The comatose generation

Today's Youth
Too much symbolism A post-attack candlelight vigil.

Talking about the Mumbai terror attacks two years down the line (and while not making this article perfunctorily and callously coincide with the anniversary) is a good idea. Serious issues need to be debated when passions don’t run high.

No, the idea is not to dwell on why Kasab has not been executed till now. The point is also not to thrash out the issue of terrorism. We need to go beyond the headlines.

If you can recollect the outburst of people, especially in the social media networks like Facebook and Twitter, even as the terrorists were being tackled in Mumbai, you can’t fail to remember the anger that was so palpable. There was also a perceptible desire for “change” in all these outbursts. A zillion groups sprang up on Facebook, for instance, calling for change and pledging to do the same practically overnight. The desire was there, and it was genuine too.

It was probably the last day of the siege of Mumbai when someone caught up with me on Facebook chat. “Something’s gonna happen, no? Everyone’s angry, everyone’s fed up with the way things are being run in the country, everyone wants a change,” he said. I only hmmm-ed.

Two winters later my apathetic “hmmm” sounds quite profound to me. India hasn’t changed. Nothing has. And if the daily news headlines mean anything, they bear testimony to the fact that things are worse than what they were. Between the time I finish this piece and you happen to read it, a number of new scams would have emerged. The same government which the people had seen as grossly inept in November 2008 was returned to power in 2009. It is the same government which is neck-deep in scams and scandals of all size and shape. It’s anarchy all around and the Centre, by any measure, cannot hold much.

So what went wrong? Why were the people’s innate desire for a change, for a better world, belied? And how, the way Theoden laments in The Lord of the Rings, did it come to this?

The explanation ought not to be that difficult to gauge and understand. First, this demand for change was sporadic. Second, there was no credible entity to tap into this anger and make a constructive yield of it all. The political alternatives available to the electorate in the summer of 2009 was not seemed to be any better than what the people already had at hand.

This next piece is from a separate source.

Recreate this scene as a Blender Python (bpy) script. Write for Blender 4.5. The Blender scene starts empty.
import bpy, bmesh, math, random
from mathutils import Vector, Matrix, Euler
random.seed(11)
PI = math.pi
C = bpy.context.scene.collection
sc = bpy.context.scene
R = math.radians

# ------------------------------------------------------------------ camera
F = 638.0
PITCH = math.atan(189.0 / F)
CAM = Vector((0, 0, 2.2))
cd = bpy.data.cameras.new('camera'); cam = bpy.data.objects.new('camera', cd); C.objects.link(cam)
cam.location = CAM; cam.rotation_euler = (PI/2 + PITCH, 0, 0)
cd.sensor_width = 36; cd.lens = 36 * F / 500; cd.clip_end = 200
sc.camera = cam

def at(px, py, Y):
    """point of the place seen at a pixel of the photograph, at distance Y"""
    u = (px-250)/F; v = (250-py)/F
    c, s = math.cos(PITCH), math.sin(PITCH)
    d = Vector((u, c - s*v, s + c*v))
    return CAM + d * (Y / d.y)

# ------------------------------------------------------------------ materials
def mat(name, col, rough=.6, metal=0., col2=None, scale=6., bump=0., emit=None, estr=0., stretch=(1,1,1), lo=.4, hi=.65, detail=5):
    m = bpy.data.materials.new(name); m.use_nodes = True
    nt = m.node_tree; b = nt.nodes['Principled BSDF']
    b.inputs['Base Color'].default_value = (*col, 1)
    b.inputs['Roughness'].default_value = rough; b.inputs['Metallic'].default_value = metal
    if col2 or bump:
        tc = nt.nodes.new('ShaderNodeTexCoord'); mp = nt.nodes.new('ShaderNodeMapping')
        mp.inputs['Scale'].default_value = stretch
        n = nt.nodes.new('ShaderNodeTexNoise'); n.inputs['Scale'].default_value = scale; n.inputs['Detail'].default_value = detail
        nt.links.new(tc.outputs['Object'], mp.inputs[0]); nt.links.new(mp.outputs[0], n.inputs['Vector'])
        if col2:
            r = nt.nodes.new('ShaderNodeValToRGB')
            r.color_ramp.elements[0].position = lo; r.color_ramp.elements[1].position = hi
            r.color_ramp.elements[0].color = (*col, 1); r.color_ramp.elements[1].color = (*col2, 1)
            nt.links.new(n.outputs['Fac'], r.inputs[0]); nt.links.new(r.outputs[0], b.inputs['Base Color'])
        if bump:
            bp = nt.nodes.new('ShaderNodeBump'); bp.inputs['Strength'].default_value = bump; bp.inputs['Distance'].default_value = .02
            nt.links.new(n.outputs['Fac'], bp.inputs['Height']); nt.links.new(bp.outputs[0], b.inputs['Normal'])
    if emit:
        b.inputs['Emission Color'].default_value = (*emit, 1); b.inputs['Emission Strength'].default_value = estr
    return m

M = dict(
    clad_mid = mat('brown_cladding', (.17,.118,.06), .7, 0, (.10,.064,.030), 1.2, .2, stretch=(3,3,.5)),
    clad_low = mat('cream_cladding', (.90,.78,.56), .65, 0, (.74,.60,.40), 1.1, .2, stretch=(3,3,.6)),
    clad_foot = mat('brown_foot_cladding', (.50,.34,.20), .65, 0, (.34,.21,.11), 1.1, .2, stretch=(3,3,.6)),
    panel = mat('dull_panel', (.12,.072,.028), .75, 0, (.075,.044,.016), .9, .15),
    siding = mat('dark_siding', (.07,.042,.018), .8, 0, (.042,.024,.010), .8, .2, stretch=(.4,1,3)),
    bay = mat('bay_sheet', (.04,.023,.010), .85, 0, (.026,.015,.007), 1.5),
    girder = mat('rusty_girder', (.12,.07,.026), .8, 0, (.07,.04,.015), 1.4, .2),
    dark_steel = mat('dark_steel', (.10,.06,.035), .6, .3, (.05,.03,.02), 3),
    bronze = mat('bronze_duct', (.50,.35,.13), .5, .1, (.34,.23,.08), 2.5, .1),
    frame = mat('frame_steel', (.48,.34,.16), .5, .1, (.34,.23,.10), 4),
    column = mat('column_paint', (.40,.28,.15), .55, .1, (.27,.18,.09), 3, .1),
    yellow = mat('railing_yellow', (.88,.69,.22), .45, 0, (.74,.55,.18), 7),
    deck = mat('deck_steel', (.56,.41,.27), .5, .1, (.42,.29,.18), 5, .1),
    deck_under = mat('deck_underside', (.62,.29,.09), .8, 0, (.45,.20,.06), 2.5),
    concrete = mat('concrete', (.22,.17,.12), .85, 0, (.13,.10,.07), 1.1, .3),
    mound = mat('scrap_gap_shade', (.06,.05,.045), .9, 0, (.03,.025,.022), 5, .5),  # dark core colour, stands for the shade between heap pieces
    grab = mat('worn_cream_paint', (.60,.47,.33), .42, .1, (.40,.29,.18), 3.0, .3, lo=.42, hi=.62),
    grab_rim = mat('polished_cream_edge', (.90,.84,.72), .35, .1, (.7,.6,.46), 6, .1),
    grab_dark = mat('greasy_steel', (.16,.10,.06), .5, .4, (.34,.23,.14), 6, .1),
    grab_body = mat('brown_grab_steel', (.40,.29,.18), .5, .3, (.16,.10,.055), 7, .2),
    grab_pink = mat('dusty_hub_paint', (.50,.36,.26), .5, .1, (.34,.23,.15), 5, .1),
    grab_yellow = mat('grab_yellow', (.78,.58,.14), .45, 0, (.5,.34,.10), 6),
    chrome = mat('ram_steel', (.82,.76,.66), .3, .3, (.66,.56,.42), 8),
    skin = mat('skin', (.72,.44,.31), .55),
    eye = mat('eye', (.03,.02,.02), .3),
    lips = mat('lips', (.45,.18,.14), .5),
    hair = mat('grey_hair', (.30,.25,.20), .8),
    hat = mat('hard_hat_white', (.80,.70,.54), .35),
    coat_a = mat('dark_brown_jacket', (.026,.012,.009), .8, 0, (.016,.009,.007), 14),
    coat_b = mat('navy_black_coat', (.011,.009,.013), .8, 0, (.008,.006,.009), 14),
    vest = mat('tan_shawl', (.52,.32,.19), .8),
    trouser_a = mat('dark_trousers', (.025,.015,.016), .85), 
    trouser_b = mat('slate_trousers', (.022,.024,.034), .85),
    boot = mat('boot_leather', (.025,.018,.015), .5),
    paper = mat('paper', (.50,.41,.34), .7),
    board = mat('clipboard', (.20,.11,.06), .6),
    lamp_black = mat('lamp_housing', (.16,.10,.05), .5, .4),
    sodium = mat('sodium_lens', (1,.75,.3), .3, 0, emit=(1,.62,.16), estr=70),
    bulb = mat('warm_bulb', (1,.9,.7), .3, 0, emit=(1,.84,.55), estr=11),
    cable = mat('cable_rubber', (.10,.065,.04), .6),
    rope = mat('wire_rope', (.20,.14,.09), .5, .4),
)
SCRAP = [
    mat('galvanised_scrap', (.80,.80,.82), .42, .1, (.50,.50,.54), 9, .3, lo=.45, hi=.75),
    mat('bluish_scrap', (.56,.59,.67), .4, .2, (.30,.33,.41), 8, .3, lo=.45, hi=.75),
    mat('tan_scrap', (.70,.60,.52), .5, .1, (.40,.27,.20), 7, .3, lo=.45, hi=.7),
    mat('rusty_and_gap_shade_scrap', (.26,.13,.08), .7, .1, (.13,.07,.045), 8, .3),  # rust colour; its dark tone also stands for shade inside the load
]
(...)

Marxists talk of something called a “revolutionary situation.” The premise is that every revolution needs a revolutionary situation, but every revolutionary situation does not necessarily result in a revolution. What we saw in the Mumbai aftermath was an example of the latter. Prima facie, we did have such a revolutionary situation, but nothing came out of it.

On the contrary look at what happened in Tunisia. The street protests there were not orchestrated by anyone. The anger was there and the protests were spontaneous. Yes, Tunisia is certainly much smaller in size than India, but that can be a matter of academic debate. But the protests were that of the people. Look even at the student protests in the United Kingdom. Those were student protests, and not stagemanaged by any political entity.

We don’t see such protests in our country. Things do happen here, but far too intermittently and sporadically to usher in any change. Unless the small crowds of twenties, or occasionally that of a few hundreds, cannot do anything unless they swell into crowds of lakhs.

All revolutions happen in the streets. History is witness to that. If you want change the affairs of the State and the state of affairs, be prepared to fight for it in the streets. You can tweet about the revolution, but tweeting in itself changes nothing.

[This was written in January and carried in the February issue.]